We live in such a fast-paced world and have so much on our plates that the only way we’ll keep a behavior up (especially if it takes any significant time to do) is if NOT doing it has sufficiently negative consequences and/or we find the benefits from our desired behavior deeply compelling.
I’ve been struggling, myself, to practice meditation regularly, since our son was born (almost 3 years ago). It’s felt important for me to do because I know about the benefits and remember feeling good about doing it in the past. But, that hasn’t been sufficient to GET ME to do it!
I don’t know if I read something from Pema Chodron (one of my heroes) or had an insight, but I felt a really deep knowing that daily meditation would truly impact my growing-crazier-by-day life in real ways that I would notice and benefit from.
I decided to experiment with a daily mid-day break of 5-10 minutes, or so, to stretch and meditate. Yes, at first pulling myself away from the computer and work was challenging. But, the duration is so short (and I often do it when I eat lunch) that “not having time” isn’t a barrier that is getting in my way.
So far, maybe 4-6 weeks into it, it’s going well! I haven’t done it every day but do it most. I both appreciate the act of self-care I’m doing as well as find that this meditation, even only five minutes, is helping to center me.

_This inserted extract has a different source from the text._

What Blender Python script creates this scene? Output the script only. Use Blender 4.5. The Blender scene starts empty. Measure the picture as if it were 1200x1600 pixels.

While “more might be better”, I’m not letting that mentality undermine my goal. My, albeit brief, daily meditation has become compelling enough to keep it up despite the craziness that life brings.
Is there anything that you’d like to try that could BENEFIT YOUR DAILY LIFE AND BECOME DEEPLY COMPELLING TO YOU?
Would you be interested in trying it for, say, even two minutes a day, just to see how you feel?
Thanks Michele. Love the post. How could it be that we can’t / won’t find 5 minutes daily to practice self-love? I also know the benefits of meditation, and want to do it, but haven’t found the discipline? habit? patience? to do it daily.
Excelente aporte Michele… Thanks From Peru!
Raul, It’s helpful to know that these issues transcend geography and culture.